Mike
Having imported and exported a few items of "cultural heritage" to and from Australia I consider the regulations to be very sensibly administered.
If you have a look at the list of applications put out every year by the Department very few are knocked back. Most are only submitted because of the blanket rules on age not particular significance.
It has to be of particular NATIONAL cultural significance. Your time at the Museum no doubt involved you in giving expert advice.
I had a long meeting with the head of the permit section and 3 board members and, for public servants, (to do with an aircraft) I was very surprised by the pragmatic approach.
I remember his words "We live in a global village. This year we imported far more "significant" vehicles from other countries than we exported. Because we are a small but relatively wealthy country the flow of historic items, artwork and other ephemera is quite heavily on the inbound side of the ledger"

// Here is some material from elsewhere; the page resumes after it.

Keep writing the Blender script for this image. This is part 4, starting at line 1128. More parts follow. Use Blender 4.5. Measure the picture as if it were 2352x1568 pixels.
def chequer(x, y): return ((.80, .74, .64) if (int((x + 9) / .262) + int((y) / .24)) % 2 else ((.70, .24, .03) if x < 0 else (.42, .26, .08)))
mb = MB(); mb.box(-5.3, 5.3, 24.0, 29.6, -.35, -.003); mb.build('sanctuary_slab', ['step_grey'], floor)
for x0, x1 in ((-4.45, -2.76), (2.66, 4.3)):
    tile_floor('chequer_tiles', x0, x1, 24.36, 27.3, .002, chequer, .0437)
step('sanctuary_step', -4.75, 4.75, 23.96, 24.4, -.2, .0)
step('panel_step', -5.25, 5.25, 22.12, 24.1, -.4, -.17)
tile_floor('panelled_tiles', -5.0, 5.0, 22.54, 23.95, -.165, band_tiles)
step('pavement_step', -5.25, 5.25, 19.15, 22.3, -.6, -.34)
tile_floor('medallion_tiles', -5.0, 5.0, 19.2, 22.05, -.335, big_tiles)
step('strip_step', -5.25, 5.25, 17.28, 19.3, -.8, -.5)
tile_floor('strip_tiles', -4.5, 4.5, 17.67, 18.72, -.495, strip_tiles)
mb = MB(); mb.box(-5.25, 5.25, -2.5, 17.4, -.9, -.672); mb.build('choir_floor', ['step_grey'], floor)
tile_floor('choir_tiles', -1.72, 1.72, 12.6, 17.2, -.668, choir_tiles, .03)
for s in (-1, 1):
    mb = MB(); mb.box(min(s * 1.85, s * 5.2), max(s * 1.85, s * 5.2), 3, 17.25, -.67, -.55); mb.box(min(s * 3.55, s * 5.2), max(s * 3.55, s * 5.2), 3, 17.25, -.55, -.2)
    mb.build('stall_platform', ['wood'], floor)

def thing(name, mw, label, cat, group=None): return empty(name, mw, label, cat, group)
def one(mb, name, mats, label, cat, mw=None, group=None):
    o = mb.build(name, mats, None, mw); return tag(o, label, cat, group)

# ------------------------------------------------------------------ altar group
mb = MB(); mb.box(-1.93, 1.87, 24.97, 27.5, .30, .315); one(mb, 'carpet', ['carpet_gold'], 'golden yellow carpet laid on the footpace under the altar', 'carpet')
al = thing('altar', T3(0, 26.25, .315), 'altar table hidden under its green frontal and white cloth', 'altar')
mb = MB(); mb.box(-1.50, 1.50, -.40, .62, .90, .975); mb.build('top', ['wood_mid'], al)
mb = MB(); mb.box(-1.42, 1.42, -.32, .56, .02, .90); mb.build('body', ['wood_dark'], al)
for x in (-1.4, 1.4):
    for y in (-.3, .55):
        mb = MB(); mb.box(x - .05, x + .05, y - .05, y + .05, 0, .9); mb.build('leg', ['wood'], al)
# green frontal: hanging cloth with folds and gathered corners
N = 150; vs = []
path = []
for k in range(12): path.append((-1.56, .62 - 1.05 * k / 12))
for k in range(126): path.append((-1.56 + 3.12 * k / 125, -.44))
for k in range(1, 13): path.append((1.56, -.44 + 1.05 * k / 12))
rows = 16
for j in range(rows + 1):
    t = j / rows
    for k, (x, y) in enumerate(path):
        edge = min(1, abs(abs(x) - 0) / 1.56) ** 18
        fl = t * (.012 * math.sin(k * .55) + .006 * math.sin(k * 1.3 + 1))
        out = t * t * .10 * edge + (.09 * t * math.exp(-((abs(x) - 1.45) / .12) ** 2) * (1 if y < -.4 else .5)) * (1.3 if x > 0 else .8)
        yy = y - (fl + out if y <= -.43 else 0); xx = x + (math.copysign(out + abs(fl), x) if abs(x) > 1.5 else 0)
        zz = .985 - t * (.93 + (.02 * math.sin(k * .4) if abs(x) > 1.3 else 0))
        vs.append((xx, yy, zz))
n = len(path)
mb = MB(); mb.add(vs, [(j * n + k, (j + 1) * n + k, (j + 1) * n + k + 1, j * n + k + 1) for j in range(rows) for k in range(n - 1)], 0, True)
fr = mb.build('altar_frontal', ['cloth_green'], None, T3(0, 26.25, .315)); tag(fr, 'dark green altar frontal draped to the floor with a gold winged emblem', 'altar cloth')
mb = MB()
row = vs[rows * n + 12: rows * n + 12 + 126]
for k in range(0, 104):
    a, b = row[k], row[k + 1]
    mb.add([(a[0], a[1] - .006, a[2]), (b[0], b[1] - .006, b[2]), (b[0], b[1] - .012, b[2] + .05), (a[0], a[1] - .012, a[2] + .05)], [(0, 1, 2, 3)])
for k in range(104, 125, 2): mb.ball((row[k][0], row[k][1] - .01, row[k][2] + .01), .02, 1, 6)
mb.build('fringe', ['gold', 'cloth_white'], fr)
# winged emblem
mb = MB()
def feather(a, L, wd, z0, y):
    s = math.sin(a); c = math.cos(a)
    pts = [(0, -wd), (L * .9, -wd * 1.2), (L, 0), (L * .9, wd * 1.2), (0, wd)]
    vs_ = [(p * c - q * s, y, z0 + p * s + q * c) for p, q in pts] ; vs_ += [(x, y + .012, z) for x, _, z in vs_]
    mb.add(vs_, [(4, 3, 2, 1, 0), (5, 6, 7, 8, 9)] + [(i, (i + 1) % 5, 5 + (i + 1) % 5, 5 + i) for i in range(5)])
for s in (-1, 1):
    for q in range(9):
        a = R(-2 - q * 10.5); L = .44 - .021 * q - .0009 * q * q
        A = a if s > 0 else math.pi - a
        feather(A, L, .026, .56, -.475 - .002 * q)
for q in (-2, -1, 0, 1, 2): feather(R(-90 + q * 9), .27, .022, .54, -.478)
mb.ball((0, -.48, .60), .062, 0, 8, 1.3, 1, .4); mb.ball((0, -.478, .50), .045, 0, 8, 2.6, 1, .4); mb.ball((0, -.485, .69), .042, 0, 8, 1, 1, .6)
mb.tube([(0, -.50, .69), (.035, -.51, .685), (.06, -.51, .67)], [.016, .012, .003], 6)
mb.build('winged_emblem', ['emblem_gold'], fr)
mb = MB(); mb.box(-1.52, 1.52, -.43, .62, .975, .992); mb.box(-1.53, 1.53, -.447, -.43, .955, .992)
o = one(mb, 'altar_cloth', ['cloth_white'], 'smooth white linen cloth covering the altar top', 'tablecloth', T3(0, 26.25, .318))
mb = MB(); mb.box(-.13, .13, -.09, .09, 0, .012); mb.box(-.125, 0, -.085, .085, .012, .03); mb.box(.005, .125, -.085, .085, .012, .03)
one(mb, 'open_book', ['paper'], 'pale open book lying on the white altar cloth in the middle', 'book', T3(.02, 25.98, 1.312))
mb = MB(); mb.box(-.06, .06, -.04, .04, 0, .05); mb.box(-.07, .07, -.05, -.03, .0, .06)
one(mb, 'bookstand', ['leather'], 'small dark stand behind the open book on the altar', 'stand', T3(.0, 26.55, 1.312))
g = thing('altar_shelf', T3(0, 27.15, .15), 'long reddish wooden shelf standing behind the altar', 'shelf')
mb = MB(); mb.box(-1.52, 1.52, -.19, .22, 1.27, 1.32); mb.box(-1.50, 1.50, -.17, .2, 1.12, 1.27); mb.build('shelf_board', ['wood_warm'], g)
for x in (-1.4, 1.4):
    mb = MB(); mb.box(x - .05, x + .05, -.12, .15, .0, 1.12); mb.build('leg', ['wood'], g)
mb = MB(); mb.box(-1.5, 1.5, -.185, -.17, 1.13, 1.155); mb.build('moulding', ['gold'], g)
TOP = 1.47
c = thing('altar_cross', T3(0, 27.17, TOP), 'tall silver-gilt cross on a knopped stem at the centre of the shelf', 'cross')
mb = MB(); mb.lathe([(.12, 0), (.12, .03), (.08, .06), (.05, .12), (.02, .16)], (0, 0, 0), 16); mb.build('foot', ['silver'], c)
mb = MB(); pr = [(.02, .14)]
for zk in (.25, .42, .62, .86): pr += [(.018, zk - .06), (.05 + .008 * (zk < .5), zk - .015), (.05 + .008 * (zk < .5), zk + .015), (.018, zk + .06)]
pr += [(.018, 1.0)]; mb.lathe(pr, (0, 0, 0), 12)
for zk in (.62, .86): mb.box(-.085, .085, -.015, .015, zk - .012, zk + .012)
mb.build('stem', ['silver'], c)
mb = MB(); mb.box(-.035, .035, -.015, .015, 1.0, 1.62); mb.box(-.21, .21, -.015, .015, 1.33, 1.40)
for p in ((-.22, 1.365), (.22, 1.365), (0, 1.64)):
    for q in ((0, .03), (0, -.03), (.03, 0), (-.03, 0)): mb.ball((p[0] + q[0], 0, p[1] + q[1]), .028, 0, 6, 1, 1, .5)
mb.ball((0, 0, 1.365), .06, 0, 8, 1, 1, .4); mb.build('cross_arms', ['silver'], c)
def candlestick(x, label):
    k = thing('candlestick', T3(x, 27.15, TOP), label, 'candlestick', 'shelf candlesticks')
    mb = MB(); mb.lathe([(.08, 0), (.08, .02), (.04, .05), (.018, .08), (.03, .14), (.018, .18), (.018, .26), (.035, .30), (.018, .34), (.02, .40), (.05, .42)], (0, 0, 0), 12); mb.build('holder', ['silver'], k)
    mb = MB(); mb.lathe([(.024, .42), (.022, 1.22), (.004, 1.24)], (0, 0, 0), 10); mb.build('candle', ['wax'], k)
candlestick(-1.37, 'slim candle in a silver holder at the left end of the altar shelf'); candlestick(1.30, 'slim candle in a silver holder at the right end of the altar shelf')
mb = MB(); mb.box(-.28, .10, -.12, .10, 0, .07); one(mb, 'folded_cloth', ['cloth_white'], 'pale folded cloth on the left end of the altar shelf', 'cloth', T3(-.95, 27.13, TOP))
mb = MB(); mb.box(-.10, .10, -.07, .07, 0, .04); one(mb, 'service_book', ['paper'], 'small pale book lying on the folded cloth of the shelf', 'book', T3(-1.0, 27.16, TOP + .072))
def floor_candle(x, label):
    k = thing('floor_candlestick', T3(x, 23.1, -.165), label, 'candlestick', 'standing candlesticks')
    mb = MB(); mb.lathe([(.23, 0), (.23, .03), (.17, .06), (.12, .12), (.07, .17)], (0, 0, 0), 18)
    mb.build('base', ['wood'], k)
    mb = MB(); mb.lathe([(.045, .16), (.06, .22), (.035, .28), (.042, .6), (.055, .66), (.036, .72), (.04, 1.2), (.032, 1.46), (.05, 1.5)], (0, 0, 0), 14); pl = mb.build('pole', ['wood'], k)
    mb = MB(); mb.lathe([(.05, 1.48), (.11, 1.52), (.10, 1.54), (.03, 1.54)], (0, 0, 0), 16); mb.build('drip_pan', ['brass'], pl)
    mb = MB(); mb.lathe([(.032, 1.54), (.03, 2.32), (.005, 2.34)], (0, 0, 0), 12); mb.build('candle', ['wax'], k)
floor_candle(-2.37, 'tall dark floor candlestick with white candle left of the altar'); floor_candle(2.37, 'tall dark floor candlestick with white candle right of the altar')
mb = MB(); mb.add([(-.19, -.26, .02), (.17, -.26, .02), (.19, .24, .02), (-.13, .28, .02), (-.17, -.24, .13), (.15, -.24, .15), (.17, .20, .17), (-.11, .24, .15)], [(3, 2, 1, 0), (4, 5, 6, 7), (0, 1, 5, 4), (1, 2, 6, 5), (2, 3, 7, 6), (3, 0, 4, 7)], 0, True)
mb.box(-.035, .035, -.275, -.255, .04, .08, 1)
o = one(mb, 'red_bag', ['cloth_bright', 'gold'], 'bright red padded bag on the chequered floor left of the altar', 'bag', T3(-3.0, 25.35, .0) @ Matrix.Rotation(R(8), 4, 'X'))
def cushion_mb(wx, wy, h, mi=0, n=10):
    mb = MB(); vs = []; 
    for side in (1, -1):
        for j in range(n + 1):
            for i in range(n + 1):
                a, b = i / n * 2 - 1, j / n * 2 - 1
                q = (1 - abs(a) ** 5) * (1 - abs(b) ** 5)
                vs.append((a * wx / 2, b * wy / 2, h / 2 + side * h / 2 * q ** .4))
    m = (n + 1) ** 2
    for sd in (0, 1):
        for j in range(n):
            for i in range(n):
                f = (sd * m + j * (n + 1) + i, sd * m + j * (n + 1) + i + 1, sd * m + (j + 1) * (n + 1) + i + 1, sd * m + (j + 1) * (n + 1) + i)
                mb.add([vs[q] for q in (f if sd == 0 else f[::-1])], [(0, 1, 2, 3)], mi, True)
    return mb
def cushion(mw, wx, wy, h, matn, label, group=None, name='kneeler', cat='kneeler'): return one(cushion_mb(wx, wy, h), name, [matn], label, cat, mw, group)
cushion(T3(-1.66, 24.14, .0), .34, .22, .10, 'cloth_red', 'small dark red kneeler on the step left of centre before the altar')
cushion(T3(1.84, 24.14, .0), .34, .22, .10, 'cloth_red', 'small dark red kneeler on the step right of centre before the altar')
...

"Our task is to protect things of genuine national significance. National "interest" is quite different to national "significance". "Interest" is usually related to time and place and eventually fades. "Significance" is forever a part of our nation. Just because it is old, even if it is a one-off, does not mean it has great significance to the entire nation other than for family members or enthusiasts. We have many attempted blocks on export of artwork by famous Australian painters who may have done several hundred or even thousand, paintings in their lifetime which will be unlikely to succeed."
"We also live in a democracy where if a government (acting for all the people) wants to restrict or seize private property it must fairly compensate the owner. The Act only allows us to prevent the export of nationally significant items, we have no say on the use, sale or even destruction of the property if it stays in Australia. If the government really wants it they must buy it at a fair price.
It does not happen often but where export blocks under the Act have had serious legal appeal, reversal of our decision is more than likely. This sometimes has resulted in the Government buying the item at a high price to prevent its export for cultural and no-doubt political reasons"
Back to the GAZ:
I have no idea of the history of the GAZ but I suspect it was recovered from the side of the road, used by 3RAR and brought back from Korea. Shot Colonels and critical secret papers, not to mention .50 calibre holes from a unit that had no .50 calibre weapons raise eyebrows. Its fate was to be stored, sold and eventually scrapped like thousands of similar items brought back from numerous wars i.e. no national significance.
To be export-blocked it would have to be the very GAZ (not an identical vehicle) Private Fred Flintstone VC shot the Chinese driver, loaded it up with 3 wounded mates and charged under heavy fire through enemy lines to save them.
Last edited by Lang; 29-09-24 at 03:22.